RECORDS TO USE:
******
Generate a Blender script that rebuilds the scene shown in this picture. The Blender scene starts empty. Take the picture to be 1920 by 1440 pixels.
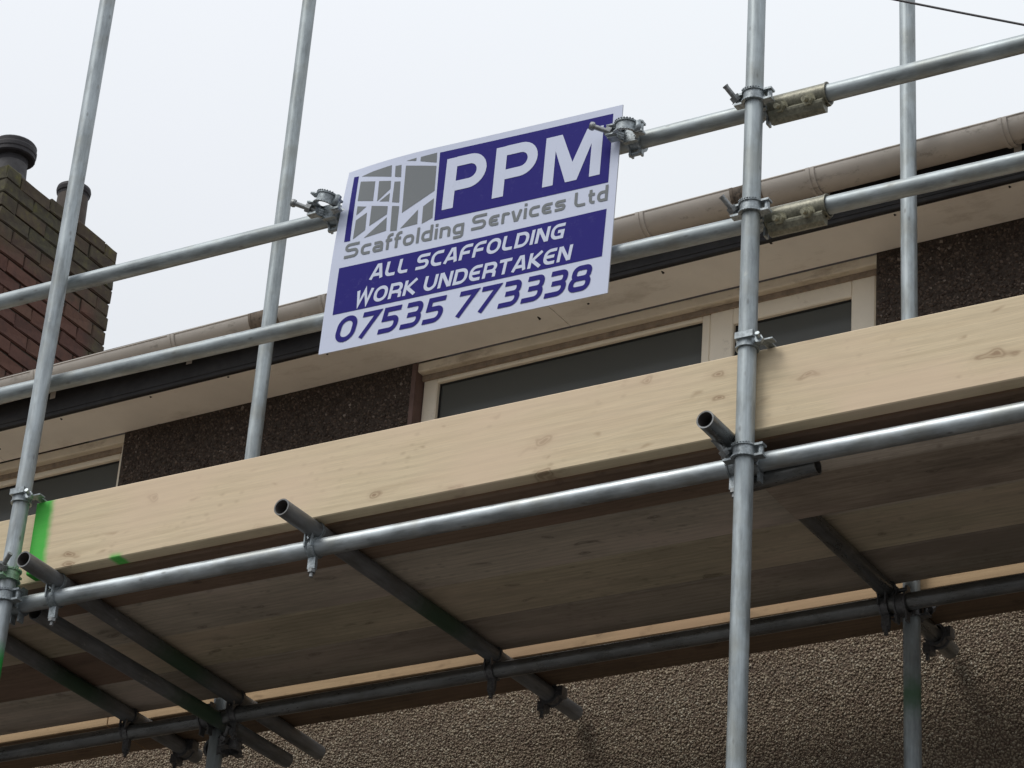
import bpy, math, random
import numpy as np
from mathutils import Vector, Matrix
random.seed(7); rng = np.random.default_rng(7)
scene = bpy.context.scene
C = scene.collection
R = math.radians

# ---------------------------------------------------------------- camera
cam = bpy.data.cameras.new('camera'); camo = bpy.data.objects.new('camera', cam); C.objects.link(camo)
cam.sensor_fit = 'HORIZONTAL'; cam.sensor_width = 36.0; cam.lens = 106.369
cam.clip_start = 0.1; cam.clip_end = 2000
cr, cu, cf = Vector((.86456, .498, .06725)), Vector((.18606, -.44153, .87774)), Vector((-.46681, .74635, .47439))
M = Matrix((cr, cu, -cf)).transposed().to_4x4(); camo.matrix_world = M
scene.camera = camo
GROUND = -1.6                                   # the camera is held 1.6 m above the pavement

# ---------------------------------------------------------------- sky, sun, exposure
SUN_EL, SUN_AZ = R(52), R(212)                  # azimuth clockwise from +Y (behind the camera, to its left)
w = bpy.data.worlds.new('World'); scene.world = w; w.use_nodes = True
nt = w.node_tree; nt.nodes.clear()
out = nt.nodes.new('ShaderNodeOutputWorld'); bg = nt.nodes.new('ShaderNodeBackground')
sky = nt.nodes.new('ShaderNodeTexSky'); sky.sky_type = 'NISHITA'; sky.sun_disc = False
sky.sun_elevation = SUN_EL; sky.sun_rotation = SUN_AZ; sky.air_density = 1.0; sky.dust_density = 3.0
sc_ = nt.nodes.new('ShaderNodeVectorMath'); sc_.operation = 'SCALE'; sc_.inputs['Scale'].default_value = 0.08
nt.links.new(sky.outputs[0], sc_.inputs[0])
tc = nt.nodes.new('ShaderNodeTexCoord'); sep = nt.nodes.new('ShaderNodeSeparateXYZ')
nt.links.new(tc.outputs['Generated'], sep.inputs[0])
ramp = nt.nodes.new('ShaderNodeMapRange'); ramp.inputs['From Min'].default_value = 0.0; ramp.inputs['From Max'].default_value = 1.0
ramp.inputs['To Min'].default_value = 0.48; ramp.inputs['To Max'].default_value = 1.44   # overcast sky: zenith three times the horizon
nt.links.new(sep.outputs['Z'], ramp.inputs['Value'])
cn = nt.nodes.new('ShaderNodeTexNoise'); cn.inputs['Scale'].default_value = 3.0; cn.inputs['Detail'].default_value = 4
nt.links.new(tc.outputs['Generated'], cn.inputs['Vector'])
cr_ = nt.nodes.new('ShaderNodeValToRGB')
cr_.color_ramp.elements[0].position = .3; cr_.color_ramp.elements[0].color = (.855, .895, .925, 1)
cr_.color_ramp.elements[1].position = .7; cr_.color_ramp.elements[1].color = (.875, .90, .955, 1)
nt.links.new(cn.outputs['Fac'], cr_.inputs[0])
cs = nt.nodes.new('ShaderNodeVectorMath'); cs.operation = 'SCALE'
nt.links.new(cr_.outputs[0], cs.inputs[0]); nt.links.new(ramp.outputs[0], cs.inputs['Scale'])
mix = nt.nodes.new('ShaderNodeMix'); mix.data_type = 'RGBA'; mix.inputs[0].default_value = .95
nt.links.new(sc_.outputs[0], mix.inputs[6]); nt.links.new(cs.outputs[0], mix.inputs[7])
nt.links.new(mix.outputs[2], bg.inputs[0]); bg.inputs[1].default_value = 1.03
nt.links.new(bg.outputs[0], out.inputs[0])
sl = bpy.data.lights.new('sun', 'SUN'); so = bpy.data.objects.new('sun', sl); C.objects.link(so)
sl.energy = 1.5; sl.angle = R(24); sl.color = (1, .97, .92)
sd = Vector((math.sin(SUN_AZ)*math.cos(SUN_EL), math.cos(SUN_AZ)*math.cos(SUN_EL), math.sin(SUN_EL)))
so.rotation_euler = sd.to_track_quat('Z', 'Y').to_euler(); so.location = sd*30
vs = scene.view_settings
cy = scene.cycles; cy.max_bounces = 6; cy.diffuse_bounces = 4; cy.glossy_bounces = 3; cy.transmission_bounces = 2; cy.use_denoising = True
vs.view_transform = 'Standard'; vs.look = 'None'; vs.gamma = 1; vs.exposure = 0.0; vs.use_curve_mapping = False

# ---------------------------------------------------------------- materials
def new_mat(name):
    m = bpy.data.materials.new(name); m.use_nodes = True
    n = m.node_tree; b = n.nodes['Principled BSDF']
    return m, n, b
def coords(n, scale=(1, 1, 1), kind='Object', loc=(0, 0, 0), rnd=0.0):
    t = n.nodes.new('ShaderNodeTexCoord'); mp = n.nodes.new('ShaderNodeMapping')
    mp.inputs['Scale'].default_value = scale; mp.inputs['Location'].default_value = loc
    src = t.outputs[kind]
    if rnd:
        oi = n.nodes.new('ShaderNodeObjectInfo'); ad = n.nodes.new('ShaderNodeVectorMath'); ad.operation = 'MULTIPLY_ADD'
        cb = n.nodes.new('ShaderNodeCombineXYZ')
        for i in range(3): n.links.new(oi.outputs['Random'], cb.inputs[i])
        n.links.new(cb.outputs[0], ad.inputs[0]); ad.inputs[1].default_value = (rnd, rnd*.7, rnd*1.3)
        n.links.new(src, ad.inputs[2]); src = ad.outputs[0]
    n.links.new(src, mp.inputs['Vector'])
    return mp.outputs[0]
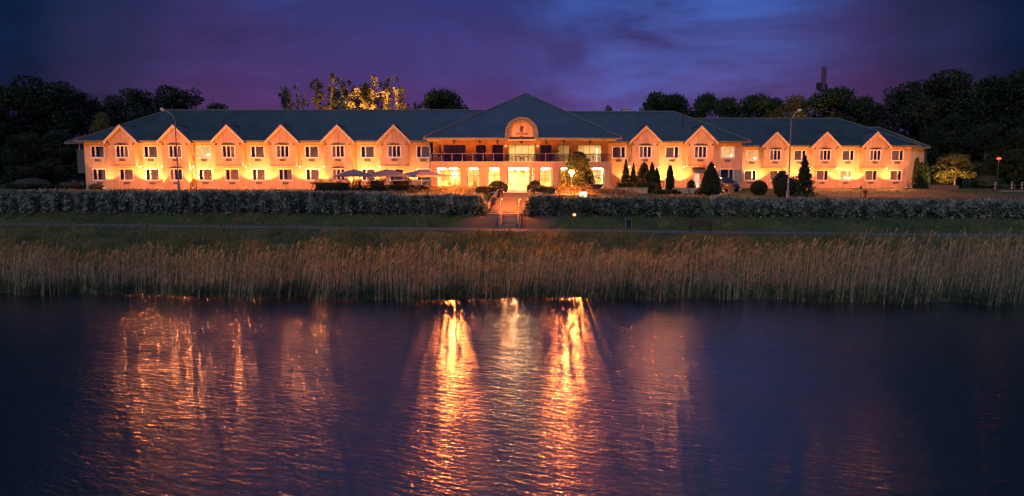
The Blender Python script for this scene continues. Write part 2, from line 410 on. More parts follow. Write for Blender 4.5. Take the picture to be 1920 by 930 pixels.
# ------------------------------------------------------------------ ground, water, path
def sm(a, b, t):
    t = np.clip((t-a)/(b-a), 0, 1); return t*t*(3-2*t)
def path_y(x): return 57.9 - .165*np.clip(x, -90, 90)
def shore_y(x): return 32.2 - .045*np.clip(x, -200, 200) + .5*np.sin(x*.21)+.3*np.sin(x*.63+1)
def hedge_y(x): return 62.8 - .115*np.clip(x, -90, 90)
def stair_x(y): return -.30 + (y-59)*.060
def terrace_z(x, y):
    k = .14 + .10*sm(-30, 0, x) + .58*sm(6, 30, x)
    z = 4.5 - k*(1-sm(62, 95, y))
    z = z + .42*np.exp(-((x+6.6)/3.6)**2-((y-73.5)/3.0)**2) + .55*np.exp(-((x-6.6)/3.2)**2-((y-72.5)/3.2)**2)
    return z
def ground_z(x, y):
    x = np.asarray(x, float); y = np.asarray(y, float)
    ys, yp, yh = shore_y(x), path_y(x), hedge_y(x)
    z = np.where(y < ys, -.9+.9*sm(-6, 0, y-ys), 0)
    t1 = np.clip((y-ys)/(yp-2.5-ys), 0, 1)
    z = np.where(y >= ys, .10+1.33*(.25*t1+.75*t1**1.6), z)
    t2 = np.clip((y-(yp+1.1))/np.maximum(yh-.9-(yp+1.1), .5), 0, 1)
    z = np.where(y > yp+1.1, 1.43 + .95*t2, z)
    zt = terrace_z(x, y)
    t3 = sm(-.7, 1.9, y-yh)
    z = np.where(y > yh-.9, z*(1-t3)+zt*t3, z)
    # cut for the steps
    cut = (np.abs(x-stair_x(y)) < 2.5) & (y > 58.5) & (y < 67.6)
    zs = np.interp(y, [58.5, 59.2, 62.2, 63.0, 67.6], [1.30, 1.30, 2.25, 2.3, 4.0])
    inn = (np.abs(x-stair_x(y)) < np.where(y > 62, 2.3, 1.0))
    z = np.where(cut & inn, np.minimum(z, zs), z)
    z = z + np.where(y > yp+1.2, .05*np.sin(x*1.3+y*.7)*np.sin(y*1.1-x*.4), 0)*np.where(y > 76, 0.3, 1)
    return z
xs = np.concatenate([np.array([-3000, -1500, -800, -400, -250, -170, -130]), np.arange(-105, -6, 1.0), np.arange(-6, 6, .2), np.arange(6, 106, 1.0), np.array([130, 170, 250, 400, 800, 1500, 3000])])
ysg = np.concatenate([np.array([-1500, -300, -60, 0, 15, 22]), np.arange(25, 80, .35), np.arange(80, 130, 2.5), np.array([140, 160, 200, 300, 500, 900, 1600, 4000])])
X, Y = np.meshgrid(xs, ysg, indexing='ij'); Z = ground_z(X, Y)
Z = np.where(Y < 22, -1.4, Z)
nx, ny = X.shape
idx = np.arange(nx*ny).reshape(nx, ny)
F = np.stack([idx[:-1, :-1], idx[1:, :-1], idx[1:, 1:], idx[:-1, 1:]], -1).reshape(-1, 4)
g_o = npmesh('ground', np.stack([X, Y, Z], -1).reshape(-1, 3), F, M['ground']); tag(g_o, kind='structure')
g_o.data.polygons.foreach_set('use_smooth', [True]*len(g_o.data.polygons))
w = MB(); w.add([(-3000, -1500, 0), (3000, -1500, 0), (3000, 60, 0), (-3000, 60, 0)], [(0, 1, 2, 3)])
w_o = w.build('water', M['water']); tag(w_o, kind='structure')
def strip(name, xs_, fy0, fy1, lift, m, zf=ground_z):
    mb = MB(); vs = []
    nn = 5
    for x in xs_:
        for j in range(nn):
            t = j/(nn-1); y = fy0(x)*(1-t)+fy1(x)*t
            vs.append((x, y, float(zf(x, y))+lift))
    fs = [(i*nn+j, (i+1)*nn+j, (i+1)*nn+j+1, i*nn+j+1) for i in range(len(xs_)-1) for j in range(nn-1)]
    mb.add(vs, fs); return tag(mb.build(name, m, smooth=True), kind='structure')
strip('path', np.arange(-90, 90.1, 1.0), lambda x: path_y(x)-2.35, lambda x: path_y(x)+.95, .0, M['asphalt'], lambda x, y: 1.452)
strip('forecourt', np.arange(-2.6, 4.7, .4), lambda x: 67.5, lambda x: 79.6, .03, M['paving'], lambda x, y: np.maximum(ground_z(x, y), 4.36+(y-67.5)*.012))
strip('road', np.arange(34, 105, 2.0), lambda x: 70+0*x, lambda x: 76.5+0*x, .02, mat('road_asphalt', (.05, .048, .045), .9, .2, .9, .5, 30))

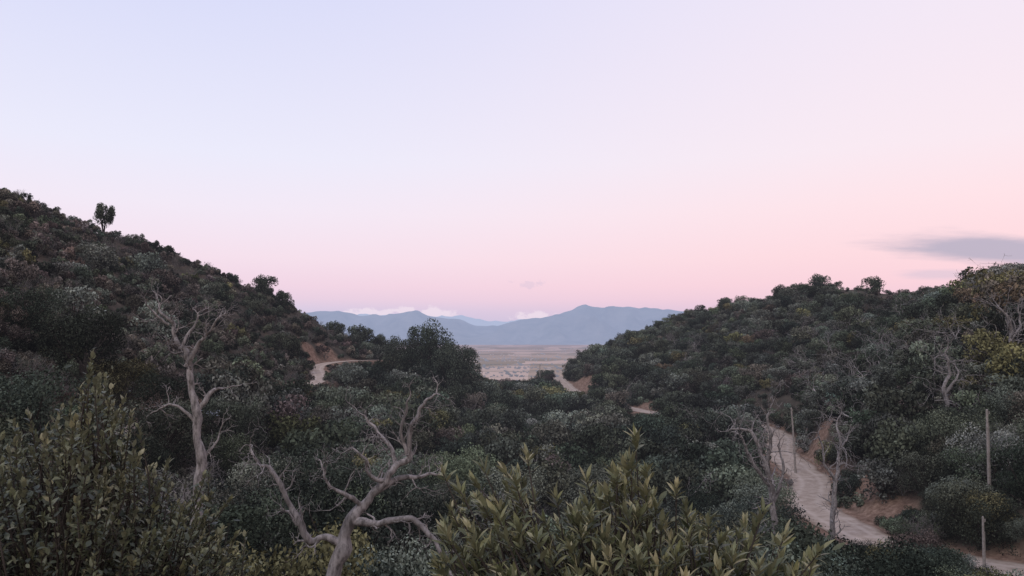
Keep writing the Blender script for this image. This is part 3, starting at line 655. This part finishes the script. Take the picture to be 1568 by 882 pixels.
******
INSTRUCTION: Only the lines from the start of the material through the line containing "R = math.radians" should be transcribed. Pictures stay out.

REPLY:
Generate a Blender script that rebuilds the scene shown in this picture. The Blender scene starts empty. Take the picture to be 1920 by 1440 pixels.
import bpy, math, random
import numpy as np
from mathutils import Vector, Matrix
random.seed(7); rng = np.random.default_rng(7)
scene = bpy.context.scene
C = scene.collection
R = math.radians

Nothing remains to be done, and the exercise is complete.